Rentable depuis 18 mois

En étant présent dans les bureaux de tabac plutôt que sur le web, Nickel s’est ainsi mis à la portée de sa clientèle cible initiale : les personnes fragiles financièrement. Selon les dernières statistiques disponibles, environ 40% de ses clients sont de fait inscrits sur un des trois fichiers d’incidents de la Banque de France (1). Et 39% sont au chômage ou sans revenus réguliers. « Nous aidons les gens à payer et à être payés : cette proposition de valeur est sincère et nous sommes fiers du produit », revendique Arnaud Giraudon.

Tous les clients Nickel, toutefois, ne sont pas interdits bancaires. Beaucoup viennent aussi parce qu’ils ont besoin d’un compte secondaire, par exemple pour leurs achats en ligne ou pour voyager. Pour répondre à cette demande, Nickel a lancé en mai dernier Chrome, une carte premium équipée d’un package d’assurances calqué sur celui des cartes Gold ou Premier. Là encore, un succès, malgré les 30 euros par an supplémentaires : plus de 60 000 cartes vendues depuis. Une stratégie de premiumisation - qui est aussi celles d’Orange Bank ou de N26 - qui n'est toutefois pas centrale dans le modèle économique du service de paiement : il est en effet rentable, en rythme mensuel, depuis août 2017.
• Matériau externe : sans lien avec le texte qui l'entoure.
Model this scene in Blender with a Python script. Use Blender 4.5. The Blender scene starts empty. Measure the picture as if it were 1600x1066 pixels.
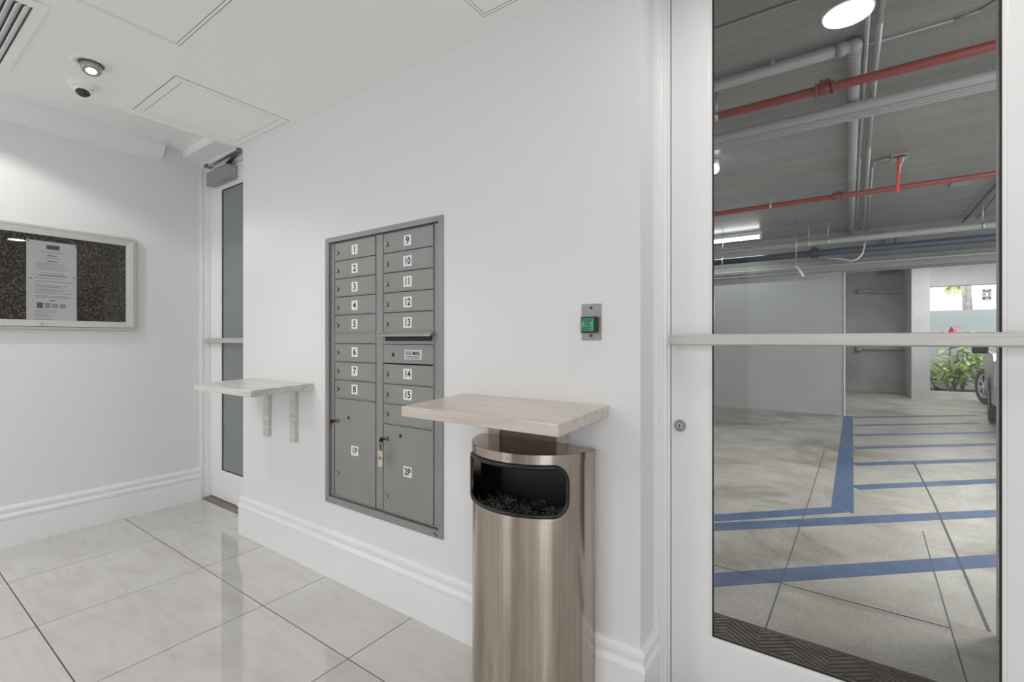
import bpy, bmesh, math, random
from mathutils import Vector, Matrix, Euler
random.seed(7)
S = bpy.context.scene
COL = S.collection

# ------------------------------------------------------------------ camera
cd = bpy.data.cameras.new('camera')
cam = bpy.data.objects.new('camera', cd)
COL.objects.link(cam)
cam.location = (0, 0, 1.2)
cam.rotation_euler = (math.radians(90), 0, math.radians(35.0045))
cd.sensor_width = 36.0
cd.lens = 734.55 / 1600 * 36.0
cd.shift_y = -0.0004
cd.clip_start = 0.02
S.camera = cam
S.view_settings.view_transform = 'Standard'
S.view_settings.look = 'None'
S.view_settings.gamma = 1.0
S.view_settings.use_curve_mapping = False
S.view_settings.exposure = 0.40
S.cycles.max_bounces = 14
S.cycles.diffuse_bounces = 9   # white room: let the light bounce on

# ------------------------------------------------------------------ world: bright overcast sky
W = bpy.data.worlds.new('overcast_sky'); S.world = W
W.use_nodes = True
bg = W.node_tree.nodes['Background']
bg.inputs[0].default_value = (0.94, 0.97, 1.0, 1)
bg.inputs[1].default_value = 2.0

# ------------------------------------------------------------------ materials
MATS = {}
def newmat(name):
    m = bpy.data.materials.new(name); m.use_nodes = True
    nt = m.node_tree
    b = nt.nodes['Principled BSDF']
    MATS[name] = m
    return m, nt, b
def setp(b, color=None, rough=None, metal=None, spec=None, coat=None):
    if color is not None: b.inputs['Base Color'].default_value = (*color, 1)
    if rough is not None: b.inputs['Roughness'].default_value = rough
    if metal is not None: b.inputs['Metallic'].default_value = metal
    if spec is not None: b.inputs['Specular IOR Level'].default_value = spec
    if coat is not None: b.inputs['Coat Weight'].default_value = coat
def plain(name, color, rough=0.5, metal=0.0, spec=0.5, noise=0.0, nscale=8.0, bump=0.0, bscale=200.0):
    m, nt, b = newmat(name)
    setp(b, color, rough, metal, spec)
    N = nt.nodes.new; L = nt.links.new
    if noise or bump:
        g = N('ShaderNodeNewGeometry')
    if noise:
        n = N('ShaderNodeTexNoise'); n.inputs['Scale'].default_value = nscale; n.inputs['Detail'].default_value = 5
        L(g.outputs['Position'], n.inputs['Vector'])
        r = N('ShaderNodeMapRange'); r.inputs[1].default_value = .3; r.inputs[2].default_value = .7
        r.inputs[3].default_value = 1 - noise; r.inputs[4].default_value = 1 + noise
        L(n.outputs['Fac'], r.inputs[0])
        mx = N('ShaderNodeVectorMath'); mx.operation = 'SCALE'
        mx.inputs[0].default_value = color
        L(r.outputs[0], mx.inputs['Scale']); L(mx.outputs[0], b.inputs['Base Color'])
    if bump:
        n2 = N('ShaderNodeTexNoise'); n2.inputs['Scale'].default_value = bscale; n2.inputs['Detail'].default_value = 3
        L(g.outputs['Position'], n2.inputs['Vector'])
        bp = N('ShaderNodeBump'); bp.inputs['Strength'].default_value = bump; bp.inputs['Distance'].default_value = .002
        L(n2.outputs['Fac'], bp.inputs['Height']); L(bp.outputs[0], b.inputs['Normal'])
    return m
def ramp(nt, fac, stops):
    r = nt.nodes.new('ShaderNodeValToRGB')
    e = r.color_ramp.elements
    while len(e) < len(stops): e.new(0.5)
    for i, (p, c) in enumerate(stops):
        e[i].position = p; e[i].color = (*c, 1)
    nt.links.new(fac, r.inputs[0])
    return r.outputs[0]
def emit(name, color, strength):
    m, nt, b = newmat(name)
    setp(b, (0.8, 0.8, 0.8), .4)
    b.inputs['Emission Color'].default_value = (*color, 1)
    b.inputs['Emission Strength'].default_value = strength
    return m
def texpos(nt, scale=(1, 1, 1), rnd=False, rot=(0, 0, 0)):
    g = nt.nodes.new('ShaderNodeNewGeometry')
    mp = nt.nodes.new('ShaderNodeMapping')
    mp.inputs['Scale'].default_value = scale; mp.inputs['Rotation'].default_value = rot
    nt.links.new(g.outputs['Position'], mp.inputs['Vector'])
    if rnd:
        oi = nt.nodes.new('ShaderNodeObjectInfo')
        vm = nt.nodes.new('ShaderNodeVectorMath'); vm.operation = 'SCALE'
        vm.inputs[0].default_value = (37, 19, 11)
        nt.links.new(oi.outputs['Random'], vm.inputs['Scale'])
        nt.links.new(vm.outputs[0], mp.inputs['Location'])
    return mp.outputs[0]
def noise_tex(nt, vec, scale, detail=5, rough=.5, dist=0):
    n = nt.nodes.new('ShaderNodeTexNoise')
    n.inputs['Scale'].default_value = scale; n.inputs['Detail'].default_value = detail
    n.inputs['Roughness'].default_value = rough; n.inputs['Distortion'].default_value = dist
    nt.links.new(vec, n.inputs['Vector'])
    return n.outputs['Fac']
def mixcol(nt, fac, a, b, mode='MIX'):
    m = nt.nodes.new('ShaderNodeMix'); m.data_type = 'RGBA'; m.blend_type = mode
    for s, v in ((m.inputs[0], fac), (m.inputs[6], a), (m.inputs[7], b)):
        if isinstance(v, (int, float)): s.default_value = v
        elif isinstance(v, tuple): s.default_value = (*v, 1)
        else: nt.links.new(v, s)
    return m.outputs[2]

plain('wall_paint', (0.77, 0.77, 0.775), .55, spec=.3, bump=.06, bscale=260)
plain('ceiling_paint', (0.90, 0.90, 0.895), .7, spec=.2)
plain('trim_paint', (0.84, 0.84, 0.845), .32, spec=.4)
plain('door_paint', (0.85, 0.85, 0.855), .3, spec=.45)
plain('panel_gap', (0.10, 0.10, 0.10), .8)
plain('black_rubber', (0.012, 0.012, 0.012), .5)
plain('black_plastic', (0.010, 0.010, 0.010), .35)
plain('liner_black', (0.004, 0.004, 0.004), .45)
plain('white_plastic', (0.82, 0.82, 0.81), .35)
plain('paper', (0.90, 0.885, 0.88), .7)
plain('ink', (0.16, 0.16, 0.17), .7)
plain('ink_pale', (0.45, 0.44, 0.44), .7)
plain('ink_black', (0.02, 0.02, 0.02), .6)
plain('label_white', (0.80, 0.80, 0.80), .4)
plain('mail_paint', (0.272, 0.274, 0.268), .38, metal=.15, noise=.06, nscale=5)
plain('mail_frame', (0.295, 0.295, 0.29), .35, metal=.3, noise=.05, nscale=9)
plain('mail_dark', (0.03, 0.03, 0.03), .7)
plain('lock_brass', (0.25, 0.20, 0.12), .35, metal=1.0)
plain('lock_core', (0.55, 0.55, 0.52), .35, metal=1.0)
plain('old_bronze', (0.14, 0.07, 0.035), .45, metal=.9)
plain('key_tag', (0.55, 0.50, 0.43), .6, noise=.2, nscale=90)
plain('aluminium', (0.62, 0.62, 0.61), .35, metal=.85)
plain('satin_alu', (0.60, 0.59, 0.57), .45, metal=.4)
plain('plate_steel', (0.33, 0.33, 0.33), .5, metal=.5)
plain('closer_paint', (0.36, 0.355, 0.34), .4, metal=.4)
plain('steel_dark', (0.22, 0.22, 0.21), .35, metal=.9)
plain('eyeball_metal', (0.42, 0.40, 0.37), .35, metal=.8)
plain('chrome', (0.68, 0.68, 0.69), .2, metal=1.0)
plain('threshold_metal', (0.25, 0.225, 0.20), .5, metal=.5, noise=.25, nscale=25)
plain('grout', (0.10, 0.09, 0.08), .9)
plain('red_pipe_paint', (0.26, 0.026, 0.016), .4)
plain('grey_pipe_paint', (0.36, 0.37, 0.36), .45)
plain('blue_pipe_paint', (0.030, 0.042, 0.075), .4)
plain('galvanised', (0.55, 0.56, 0.57), .35, metal=.7)
plain('reflection_red', (0.75, 0.05, 0.03), .4)
plain('brown_board', (0.20, 0.15, 0.115), .35, noise=.15, nscale=14)
plain('garage_white', (0.37, 0.385, 0.385), .5, noise=.05, nscale=2)
plain('garage_grey', (0.36, 0.36, 0.36), .7, noise=.22, nscale=1.6)
plain('garage_column', (0.52, 0.52, 0.53), .6, noise=.10, nscale=3)
plain('garden_wall_paint', (0.45, 0.50, 0.515), .7, noise=.05, nscale=2)
plain('building_white', (0.88, 0.88, 0.87), .7)
plain('palm_bark', (0.42, 0.40, 0.37), .8, noise=.2, nscale=9)
plain('soil', (0.06, 0.045, 0.03), .9, noise=.3, nscale=20)
plain('leaf_green', (0.22, 0.42, 0.09), .4, noise=.35, nscale=9)
plain('leaf_lime', (0.55, 0.60, 0.20), .4, noise=.3, nscale=9)
plain('leaf_pink', (0.62, 0.09, 0.17), .4, noise=.3, nscale=9)
plain('stem_brown', (0.14, 0.09, 0.05), .8)
plain('car_paint', (0.42, 0.42, 0.43), .25, metal=.4)
plain('car_glass', (0.02, 0.022, 0.025), .05)
plain('tyre_rubber', (0.018, 0.018, 0.02), .7)
plain('rim_alloy', (0.62, 0.62, 0.63), .25, metal=.9)
plain('asphalt_ground', (0.55, 0.55, 0.54), .8, noise=.1, nscale=3)
plain('lobby_wood', (0.17, 0.09, 0.05), .4, noise=.3, nscale=12)
plain('lens_black', (0.02, 0.018, 0.017), .08, spec=.8)
emit('lamp_glow', (1.0, 0.96, 0.90), 9.0)
emit('soft_glow', (1.0, 0.96, 0.90), 1.4)
emit('garage_glow', (1.0, 0.99, 0.96), 3.0)
emit('tube_glow', (0.95, 1.0, 0.98), 5.0)
m, nt, b = newmat('green_button')
setp(b, (0.03, 0.26, 0.12), .3)
b.inputs['Emission Color'].default_value = (0.03, 0.55, 0.22, 1); b.inputs['Emission Strength'].default_value = .12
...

La qualité de service, une priorité

La seule ombre au tableau, au final, est venue de la qualité de service. Une priorité, pourtant, pour Nickel : « Je suis persuadé que sur notre marché, il y aura une grosse prime à celui qui saura le mieux assurer la qualité de service et la maîtrise des risques, au-delà de l’expérience client », explique ainsi Arnaud Giraudon. Avec une offre basée sur le temps réel et l’absence de découvert, la néobanque n’a pas vraiment le choix : chaque dysfonctionnement est immédiatement visible, et subi, par l’usager.

Confronté à une croissance exponentielle de ses usagers depuis son lancement, et donc à une montée en charge ininterrompue, Nickel a néanmoins connu quelques soucis ces derniers temps, à l’occasion notamment de migrations informatiques. Et, malgré l’ouverture d’un plateau dédié à Nantes, son service clients, fort de 220 conseillers, a parfois eu du mal à suivre le rythme des réclamations, reportant une partie du mécontentement sur les buralistes.

Reproduire le succès à l’international

A quoi va ressembler la suite pour Nickel ? En France, la néobanque veut maintenir, voire consolider, un rythme de croissance plutôt ébouriffant : autour de 30 000 comptes ouverts par mois, en moyenne, sur 2018. L’objectif affiché est donc désormais de 2 millions de clients en 2020. Pour y parvenir, Nickel espère atteindre les 7 000 points de vente fin 2019, et les 10 000 en 2020. Un chiffre qui lui permettrait de rivaliser, en termes de réseau, avec La Banque Postale, plus grand réseau en France.

Mais l’avenir de Nickel se fera aussi à l’international. Contrairement à d’autres néobanques, elle n’a pas encore utilisé son passeport européen pour ouvrir des succursales dans d’autres pays de l’Union, comme elle en a la possibilité. La raison en est simple : pour exporter son modèle, il lui faut trouver un réseau de distribution aussi dense et fiable que celui des buralistes en France. Pas une mince affaire, mais un dossier sur lequel Nickel travaille activement.

(1) Fichier central des chèques (FCC), fichier national des chèques irréguliers (FNCI) et fichier des incidents de remboursement des crédits des particuliers (FICP).